Sunday, December 14, 2014

From Crude Oil market to the Petrol Pump...


Readers will be well aware that crude oil prices have tanked in the last 2 months....domestic prices at the petrol pump level have also declined.

But I came across several question marks as to whether the complete pass through of the falling crude oil prices has happened to the retail petrol pump level in India. It is natural for any layman to ask these question particularly given that crashing crude is in media focus and thus awareness levels are reasonably high.

Having said that I also think some of these questions are loaded with incorrect and incomplete data...and thus could be just plain illogical question or are an attempt to give it a certain mischievous colour to INTENTIONALLY mislead people, when actually it should just be simple mathematics.

So while I am no expert on the matter, I thought it's worthwhile to put things in perspective, for the layman. Attempt is to have a rough guideline to understand how retail pricing works in conjunction with international crude prices, whether going up or down.
Will try to keep it as "layman" as possible.
(If anyone who reads this and has better understanding, pls correct/add/modify)


- When comparing Dollar prices of crude oil across timeframes...please do look at the changes that have happened in the exchange rate for USD to INR, in the same timeframe. Indian Rupee price of crude oil is what we end up paying for. Difference caused can be huge, when USDINR moves from 44 to 62, even if the Dollar price is the same. After all, it's (CRUDE IN $ multiplied by USDINR rate).

- TIMING DIFFERENCE. This becomes VERY IMPORTANT in the present context of crashing oil prices. Retail prices are changed, mostly, on fortnightly basis. The price for a forthcoming fortnight is decided on the average crude price of the preceding fortnight. 
Thus, as an example, the pricing for, say, 1-15 Dec 2014 will be based on average pricing of the 16-30 Nov 2014 fortnight.
As this is being posted, pricing for first fortnight of Dec 2014 is 76$. Thus while TV screens are flashing crude oil price in low $60s, it will get reflected in the Indian crude basket price a little later. And correspondingly retail price will also change later.
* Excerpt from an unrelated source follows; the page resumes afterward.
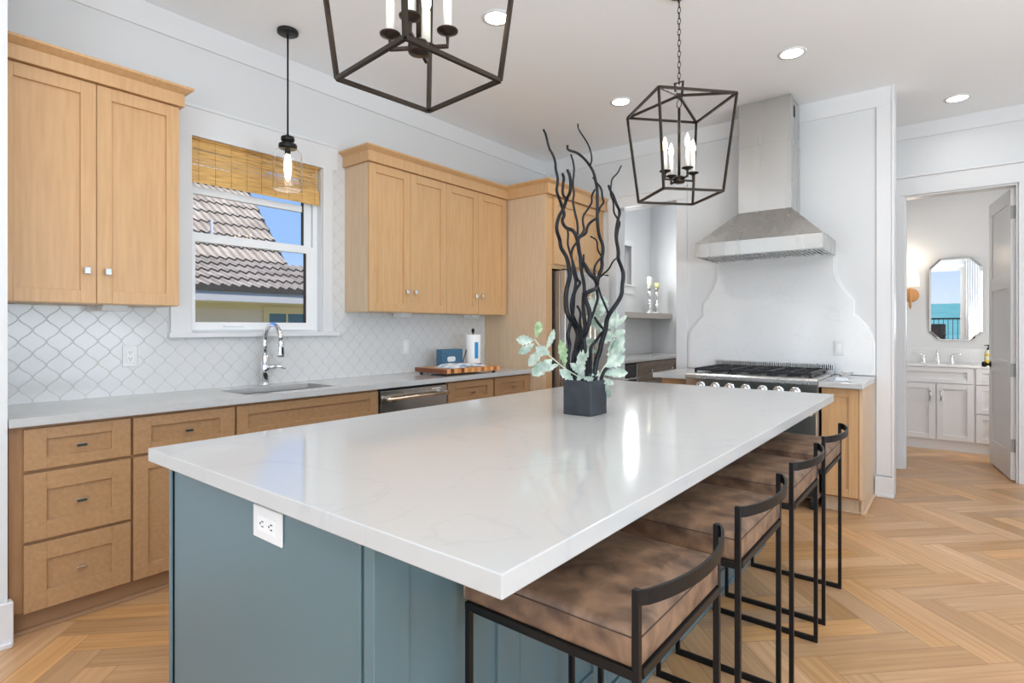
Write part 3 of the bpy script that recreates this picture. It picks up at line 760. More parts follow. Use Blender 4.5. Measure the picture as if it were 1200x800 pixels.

- Retail prices of some petro products have only recently started to become market price linked. Before this almost all products were subject to Govt controls and thus could involve subsidy elements and under recoveries. 
When one says there is under recovery of Rs 2 per litre on petrol, that means price of petrol at the pump is Rs 2 lower than what it should be to recover costs.
So when you compare prices across years, if there was any under recovery or subsidy element involved, it needs adjustment for comparison.
Example: If I say crude oil price in 2009 was 70$ and petrol price was, say, 57 Rs. Why is it 70 Rs now with crude oil at the same price in $. As mentioned above, first adjustment for currency has to be done. 
But if in 2009, there was an under recovery, say, 5 Rs. Then actually price then in 2009 should have been 62 Rs and not 57 Rs. And thus comparison between 70 and 57 is incorrect. It should be between 62 and 70.
Under recovery might have been zero as well, am just saying it needs to be taken into consideration before reaching a conclusion.

- Products like petrol and diesel are taxed at various levels, Central and local. And they may vary state to state. And thus prices vary from city to city.
Thus when prices are compared, it will be useful to check whether prices being compared are from the same city.

Taxes add another angle, which is they can be changed, mostly upwards.
And thus prices can move even while crude has not!! And thus taxes also need to be compared while comparing retail pump prices.

- Dealer margins and logistics cost also change with time. But they form part of the price that is paid at the pump. That also need to be compared.

Big chunk of taxes, dealer margins, logistics cost etc are fixed in nature...and thus they do not go down even when the basic petrol price (before taxes and margins) goes down. Thus the basic price of petrol will broadly follow crude oil price, but other components of retail price don't move (taxes can, in fact, go up).
That's why, mathematically, percentage drop in retail petrol/diesel price doesn't match percentage drop in crude oil price even if drop in crude oil price is completely passed into the basic petrol price.

One can complain about taxes, but that's been a constant feature of petroleum sector for decades, unlikely to change.

So has recent crude oil price crash been completely passed on to retail prices?
As noticed above, present pricing is with average of 76$, so as that average goes down, prices should change.

Till date, by my rough calculation, basic petrol price ( at 76$) may have roughly come down by 15 Rs, but retail price has come down by around Rs 11.
The remaining has been kept by Govt by increasing Excise Duty.
That's the rough break up of how the advantage of lower crude price has been shared between consumers and Govt, as of now.

What happens in future is anybody's guess.